GIVEN TASK: Scan the entries below for the word "objects". Copy each line that has it.

INPUT DATA:

'''

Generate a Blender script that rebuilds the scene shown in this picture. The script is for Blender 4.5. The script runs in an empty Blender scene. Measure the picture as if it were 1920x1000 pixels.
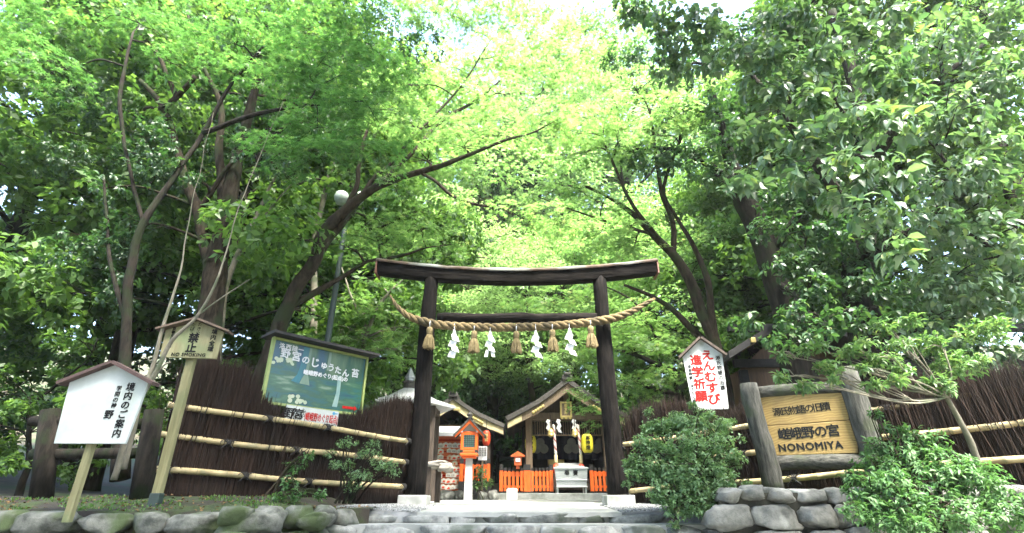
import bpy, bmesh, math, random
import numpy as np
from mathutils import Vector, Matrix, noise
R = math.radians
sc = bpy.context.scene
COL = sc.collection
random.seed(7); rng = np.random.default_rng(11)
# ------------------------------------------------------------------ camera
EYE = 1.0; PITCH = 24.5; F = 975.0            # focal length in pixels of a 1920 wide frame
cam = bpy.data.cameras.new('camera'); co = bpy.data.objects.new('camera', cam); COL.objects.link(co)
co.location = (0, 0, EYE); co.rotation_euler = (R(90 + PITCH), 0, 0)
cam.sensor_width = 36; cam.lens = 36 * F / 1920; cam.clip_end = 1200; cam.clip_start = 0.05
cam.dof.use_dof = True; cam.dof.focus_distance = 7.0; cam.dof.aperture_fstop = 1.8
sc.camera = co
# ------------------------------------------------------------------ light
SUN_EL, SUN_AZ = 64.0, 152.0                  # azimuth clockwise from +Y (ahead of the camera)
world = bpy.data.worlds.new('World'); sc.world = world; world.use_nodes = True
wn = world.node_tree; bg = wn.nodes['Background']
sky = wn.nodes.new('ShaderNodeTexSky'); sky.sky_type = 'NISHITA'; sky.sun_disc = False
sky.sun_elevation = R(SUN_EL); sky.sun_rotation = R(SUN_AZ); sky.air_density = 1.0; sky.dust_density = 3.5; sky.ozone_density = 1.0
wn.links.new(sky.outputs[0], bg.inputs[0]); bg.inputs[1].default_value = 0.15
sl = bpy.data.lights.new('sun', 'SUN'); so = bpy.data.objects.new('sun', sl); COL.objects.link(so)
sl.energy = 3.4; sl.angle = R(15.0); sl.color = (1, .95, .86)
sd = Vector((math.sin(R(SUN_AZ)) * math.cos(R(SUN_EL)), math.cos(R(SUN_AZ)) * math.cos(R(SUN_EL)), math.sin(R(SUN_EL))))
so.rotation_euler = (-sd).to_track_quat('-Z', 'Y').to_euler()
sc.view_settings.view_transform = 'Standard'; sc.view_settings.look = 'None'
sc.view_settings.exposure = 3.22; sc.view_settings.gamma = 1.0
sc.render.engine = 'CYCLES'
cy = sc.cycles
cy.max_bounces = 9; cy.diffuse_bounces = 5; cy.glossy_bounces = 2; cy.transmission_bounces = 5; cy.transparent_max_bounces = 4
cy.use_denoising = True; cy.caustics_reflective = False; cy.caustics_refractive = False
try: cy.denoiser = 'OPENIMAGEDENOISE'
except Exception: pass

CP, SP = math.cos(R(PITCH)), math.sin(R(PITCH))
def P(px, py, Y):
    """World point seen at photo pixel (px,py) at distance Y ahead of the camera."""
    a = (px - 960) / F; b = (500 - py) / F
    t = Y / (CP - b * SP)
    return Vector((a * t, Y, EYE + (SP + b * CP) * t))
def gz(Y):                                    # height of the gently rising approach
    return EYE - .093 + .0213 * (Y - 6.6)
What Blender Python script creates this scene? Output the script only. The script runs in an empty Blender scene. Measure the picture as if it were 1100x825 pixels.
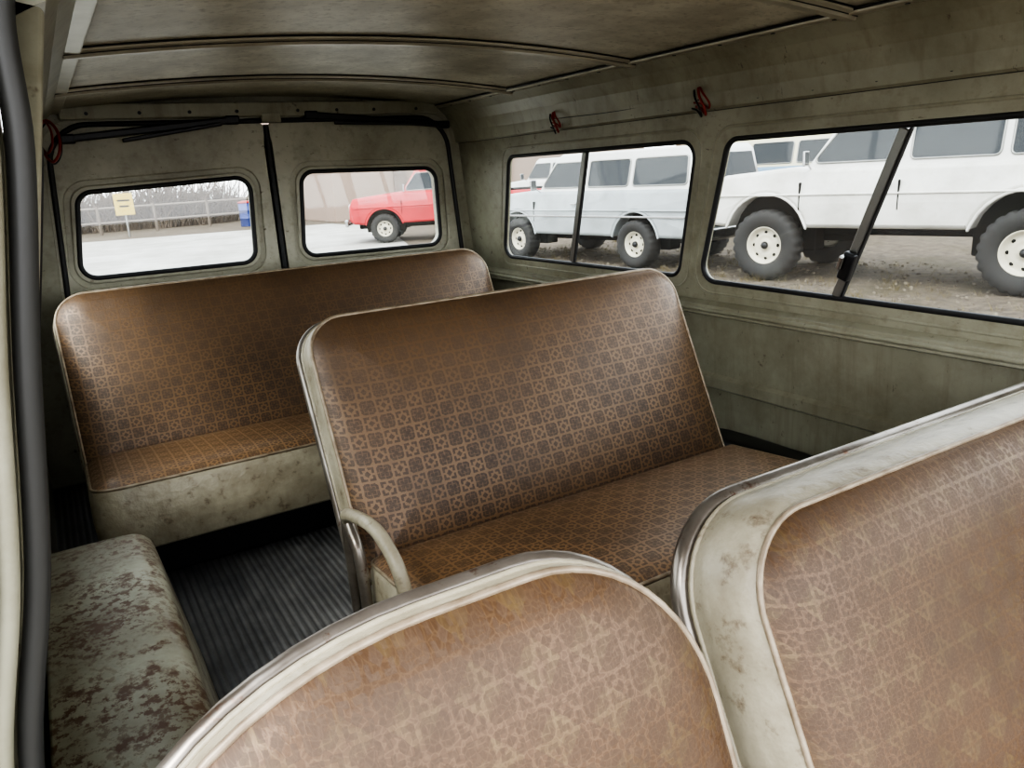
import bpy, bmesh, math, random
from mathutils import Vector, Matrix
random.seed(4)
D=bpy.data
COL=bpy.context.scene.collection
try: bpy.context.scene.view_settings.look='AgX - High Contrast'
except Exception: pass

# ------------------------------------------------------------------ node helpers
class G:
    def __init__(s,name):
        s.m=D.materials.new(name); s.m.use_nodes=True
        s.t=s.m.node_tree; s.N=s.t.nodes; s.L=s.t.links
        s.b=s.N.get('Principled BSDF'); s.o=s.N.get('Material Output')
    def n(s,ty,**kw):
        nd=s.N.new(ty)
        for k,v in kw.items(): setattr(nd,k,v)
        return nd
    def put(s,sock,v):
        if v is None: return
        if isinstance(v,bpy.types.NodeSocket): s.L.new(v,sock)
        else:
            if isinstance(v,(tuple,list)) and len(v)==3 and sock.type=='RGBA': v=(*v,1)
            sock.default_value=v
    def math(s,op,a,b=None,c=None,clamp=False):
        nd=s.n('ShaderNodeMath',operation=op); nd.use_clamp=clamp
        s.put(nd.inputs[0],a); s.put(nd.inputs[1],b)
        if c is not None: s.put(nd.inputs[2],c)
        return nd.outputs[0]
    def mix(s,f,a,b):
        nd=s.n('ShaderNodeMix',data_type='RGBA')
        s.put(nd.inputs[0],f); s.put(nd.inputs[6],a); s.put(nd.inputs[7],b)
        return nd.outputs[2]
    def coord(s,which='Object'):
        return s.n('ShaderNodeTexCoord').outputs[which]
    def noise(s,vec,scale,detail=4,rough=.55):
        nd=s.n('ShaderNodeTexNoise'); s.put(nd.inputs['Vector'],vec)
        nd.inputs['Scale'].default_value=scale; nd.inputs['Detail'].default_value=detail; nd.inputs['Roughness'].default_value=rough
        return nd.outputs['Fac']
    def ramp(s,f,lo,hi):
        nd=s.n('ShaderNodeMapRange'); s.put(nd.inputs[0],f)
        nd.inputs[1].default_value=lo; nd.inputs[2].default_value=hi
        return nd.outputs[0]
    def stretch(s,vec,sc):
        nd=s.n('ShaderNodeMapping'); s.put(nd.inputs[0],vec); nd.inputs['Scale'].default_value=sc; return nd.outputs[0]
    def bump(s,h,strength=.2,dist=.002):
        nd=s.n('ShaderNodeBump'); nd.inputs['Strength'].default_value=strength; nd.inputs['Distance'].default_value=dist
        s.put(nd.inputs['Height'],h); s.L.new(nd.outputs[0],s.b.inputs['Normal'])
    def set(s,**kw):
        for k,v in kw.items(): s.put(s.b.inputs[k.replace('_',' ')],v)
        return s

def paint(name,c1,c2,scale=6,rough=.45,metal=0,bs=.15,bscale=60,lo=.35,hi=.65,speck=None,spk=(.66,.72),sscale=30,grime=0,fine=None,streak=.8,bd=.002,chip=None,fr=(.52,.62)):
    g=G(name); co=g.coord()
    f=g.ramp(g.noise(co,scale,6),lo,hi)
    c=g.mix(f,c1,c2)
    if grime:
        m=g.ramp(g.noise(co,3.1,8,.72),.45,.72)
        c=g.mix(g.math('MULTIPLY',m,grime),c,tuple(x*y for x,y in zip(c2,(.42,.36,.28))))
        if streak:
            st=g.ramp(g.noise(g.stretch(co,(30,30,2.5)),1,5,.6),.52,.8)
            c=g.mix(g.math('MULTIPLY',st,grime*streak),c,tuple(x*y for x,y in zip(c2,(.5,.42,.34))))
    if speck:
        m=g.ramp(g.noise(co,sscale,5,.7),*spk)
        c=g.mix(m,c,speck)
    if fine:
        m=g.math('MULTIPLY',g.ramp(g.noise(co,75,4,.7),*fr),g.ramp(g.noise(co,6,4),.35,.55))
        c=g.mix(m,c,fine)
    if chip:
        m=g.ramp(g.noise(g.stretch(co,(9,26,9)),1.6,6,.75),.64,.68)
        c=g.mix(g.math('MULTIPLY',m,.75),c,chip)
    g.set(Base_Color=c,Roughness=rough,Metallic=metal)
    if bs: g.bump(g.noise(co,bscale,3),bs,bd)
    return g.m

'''
'''

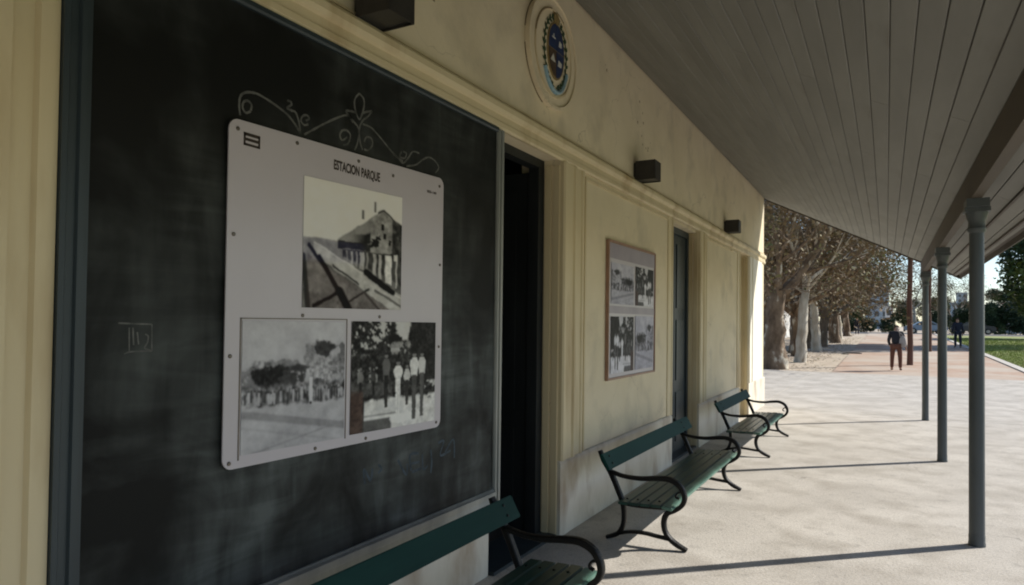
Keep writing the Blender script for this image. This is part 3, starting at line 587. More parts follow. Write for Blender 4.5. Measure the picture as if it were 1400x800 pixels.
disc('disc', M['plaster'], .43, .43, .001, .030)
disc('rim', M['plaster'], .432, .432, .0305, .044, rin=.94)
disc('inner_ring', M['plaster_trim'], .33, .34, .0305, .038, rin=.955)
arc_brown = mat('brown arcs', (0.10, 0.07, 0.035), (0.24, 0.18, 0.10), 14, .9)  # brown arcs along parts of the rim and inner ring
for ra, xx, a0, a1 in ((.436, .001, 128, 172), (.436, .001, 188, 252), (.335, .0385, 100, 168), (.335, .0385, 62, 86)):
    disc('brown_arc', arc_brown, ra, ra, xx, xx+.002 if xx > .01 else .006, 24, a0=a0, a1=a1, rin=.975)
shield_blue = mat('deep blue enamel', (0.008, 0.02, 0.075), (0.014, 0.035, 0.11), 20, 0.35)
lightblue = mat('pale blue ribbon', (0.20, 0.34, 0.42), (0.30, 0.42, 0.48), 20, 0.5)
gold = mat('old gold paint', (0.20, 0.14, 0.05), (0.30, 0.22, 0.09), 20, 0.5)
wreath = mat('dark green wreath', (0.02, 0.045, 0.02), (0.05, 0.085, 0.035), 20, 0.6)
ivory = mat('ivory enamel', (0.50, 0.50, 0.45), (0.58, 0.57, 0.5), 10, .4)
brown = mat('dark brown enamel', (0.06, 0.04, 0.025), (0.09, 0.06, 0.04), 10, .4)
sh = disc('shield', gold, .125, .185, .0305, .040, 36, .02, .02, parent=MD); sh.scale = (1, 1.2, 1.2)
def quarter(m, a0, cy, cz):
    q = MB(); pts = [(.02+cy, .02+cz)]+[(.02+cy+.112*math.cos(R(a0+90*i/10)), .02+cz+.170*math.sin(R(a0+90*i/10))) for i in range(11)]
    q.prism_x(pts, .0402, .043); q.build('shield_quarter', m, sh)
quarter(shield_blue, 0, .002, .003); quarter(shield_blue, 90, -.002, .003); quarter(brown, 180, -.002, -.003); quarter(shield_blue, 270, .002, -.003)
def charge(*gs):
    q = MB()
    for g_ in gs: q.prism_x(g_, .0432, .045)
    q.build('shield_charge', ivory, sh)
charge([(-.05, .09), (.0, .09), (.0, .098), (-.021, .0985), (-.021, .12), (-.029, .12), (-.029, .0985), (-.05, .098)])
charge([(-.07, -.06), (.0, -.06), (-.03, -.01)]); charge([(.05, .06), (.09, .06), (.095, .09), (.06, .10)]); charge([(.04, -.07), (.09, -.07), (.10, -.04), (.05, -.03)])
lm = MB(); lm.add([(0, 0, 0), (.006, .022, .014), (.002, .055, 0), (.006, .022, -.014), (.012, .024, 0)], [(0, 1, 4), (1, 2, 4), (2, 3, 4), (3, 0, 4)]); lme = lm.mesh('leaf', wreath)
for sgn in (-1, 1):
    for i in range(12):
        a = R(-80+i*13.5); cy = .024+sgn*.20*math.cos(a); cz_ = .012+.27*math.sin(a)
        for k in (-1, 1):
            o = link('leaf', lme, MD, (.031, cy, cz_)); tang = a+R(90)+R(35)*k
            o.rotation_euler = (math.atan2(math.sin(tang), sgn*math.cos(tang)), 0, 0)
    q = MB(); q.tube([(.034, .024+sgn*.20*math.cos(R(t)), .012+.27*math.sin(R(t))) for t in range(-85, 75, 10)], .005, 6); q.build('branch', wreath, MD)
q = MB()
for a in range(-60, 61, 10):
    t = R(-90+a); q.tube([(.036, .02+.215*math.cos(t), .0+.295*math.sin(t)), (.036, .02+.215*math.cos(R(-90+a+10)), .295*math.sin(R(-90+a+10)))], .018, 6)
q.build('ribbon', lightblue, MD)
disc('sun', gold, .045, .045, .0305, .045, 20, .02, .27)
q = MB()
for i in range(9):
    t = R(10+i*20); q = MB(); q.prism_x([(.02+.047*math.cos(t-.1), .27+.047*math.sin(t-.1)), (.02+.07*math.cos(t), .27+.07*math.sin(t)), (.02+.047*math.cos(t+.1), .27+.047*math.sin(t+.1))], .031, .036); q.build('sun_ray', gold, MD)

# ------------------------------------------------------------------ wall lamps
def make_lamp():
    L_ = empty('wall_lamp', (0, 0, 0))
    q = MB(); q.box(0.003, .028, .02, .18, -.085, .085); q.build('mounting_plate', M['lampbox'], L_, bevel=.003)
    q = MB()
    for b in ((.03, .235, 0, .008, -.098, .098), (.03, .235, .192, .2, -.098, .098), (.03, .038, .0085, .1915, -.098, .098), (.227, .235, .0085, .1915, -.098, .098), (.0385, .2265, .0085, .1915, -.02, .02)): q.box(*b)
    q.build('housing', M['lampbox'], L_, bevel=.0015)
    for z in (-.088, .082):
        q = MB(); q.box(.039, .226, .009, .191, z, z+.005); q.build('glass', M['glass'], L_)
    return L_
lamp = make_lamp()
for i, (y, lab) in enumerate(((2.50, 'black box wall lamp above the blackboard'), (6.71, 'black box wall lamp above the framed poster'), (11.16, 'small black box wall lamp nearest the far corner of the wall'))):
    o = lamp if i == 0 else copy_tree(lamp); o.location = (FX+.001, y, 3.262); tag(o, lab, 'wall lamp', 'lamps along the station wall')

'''
'''

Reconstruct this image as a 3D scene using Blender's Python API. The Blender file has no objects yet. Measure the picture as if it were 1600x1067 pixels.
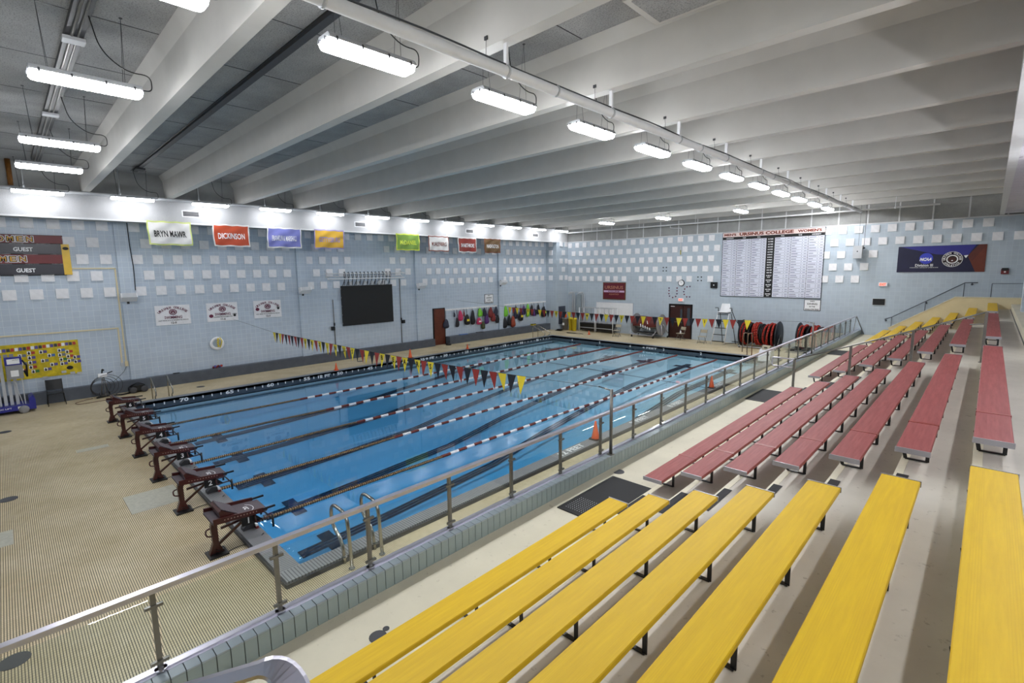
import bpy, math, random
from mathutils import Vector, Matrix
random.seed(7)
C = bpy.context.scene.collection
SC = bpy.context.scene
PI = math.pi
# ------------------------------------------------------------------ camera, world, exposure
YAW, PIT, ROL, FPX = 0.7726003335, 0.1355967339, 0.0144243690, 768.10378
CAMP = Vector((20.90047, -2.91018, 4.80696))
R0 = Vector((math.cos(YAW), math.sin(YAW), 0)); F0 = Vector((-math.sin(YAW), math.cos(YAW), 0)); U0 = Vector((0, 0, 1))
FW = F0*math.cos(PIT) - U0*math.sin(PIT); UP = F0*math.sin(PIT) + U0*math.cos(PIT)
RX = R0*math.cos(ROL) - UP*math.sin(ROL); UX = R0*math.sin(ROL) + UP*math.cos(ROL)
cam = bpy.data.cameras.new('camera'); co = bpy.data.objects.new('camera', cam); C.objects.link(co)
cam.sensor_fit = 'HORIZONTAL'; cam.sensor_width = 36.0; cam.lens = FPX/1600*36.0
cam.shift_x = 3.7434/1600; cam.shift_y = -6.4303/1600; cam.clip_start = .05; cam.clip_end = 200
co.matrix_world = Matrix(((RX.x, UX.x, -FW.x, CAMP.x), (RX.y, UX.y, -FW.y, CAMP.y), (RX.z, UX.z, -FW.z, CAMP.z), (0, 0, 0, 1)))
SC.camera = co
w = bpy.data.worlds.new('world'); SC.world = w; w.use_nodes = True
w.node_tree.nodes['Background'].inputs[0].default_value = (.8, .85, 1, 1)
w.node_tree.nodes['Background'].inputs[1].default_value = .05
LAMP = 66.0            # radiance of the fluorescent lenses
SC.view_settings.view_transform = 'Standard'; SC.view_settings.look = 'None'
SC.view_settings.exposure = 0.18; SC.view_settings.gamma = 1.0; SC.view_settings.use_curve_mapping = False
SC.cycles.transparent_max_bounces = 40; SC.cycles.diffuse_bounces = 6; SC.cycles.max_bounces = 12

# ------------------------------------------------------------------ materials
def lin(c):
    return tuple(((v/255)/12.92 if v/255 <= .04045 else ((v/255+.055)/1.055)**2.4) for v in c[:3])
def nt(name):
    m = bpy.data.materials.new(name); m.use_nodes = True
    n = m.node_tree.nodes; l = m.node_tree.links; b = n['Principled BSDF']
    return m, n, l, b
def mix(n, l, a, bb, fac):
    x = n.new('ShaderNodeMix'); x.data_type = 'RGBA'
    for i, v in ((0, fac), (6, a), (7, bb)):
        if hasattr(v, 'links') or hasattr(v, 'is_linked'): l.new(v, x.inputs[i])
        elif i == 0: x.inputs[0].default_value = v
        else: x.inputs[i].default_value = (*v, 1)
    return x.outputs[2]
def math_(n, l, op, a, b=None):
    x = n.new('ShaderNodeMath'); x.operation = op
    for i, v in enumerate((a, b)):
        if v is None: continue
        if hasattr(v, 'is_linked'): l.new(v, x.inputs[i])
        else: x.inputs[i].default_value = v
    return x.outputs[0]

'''

SOLUTION FOR THIS PROBLEM:
cam = bpy.data.cameras.new('camera'); co = bpy.data.objects.new('camera', cam); COL.objects.link(co)
sl = bpy.data.lights.new('sun', 'SUN'); so = bpy.data.objects.new('sun', sl); COL.objects.link(so)
Reconstruct this image as a 3D scene using Blender's Python API. The Blender file has no objects yet. Measure the picture as if it were 1600x1067 pixels.
cam = bpy.data.cameras.new('camera'); co = bpy.data.objects.new('camera', cam); C.objects.link(co)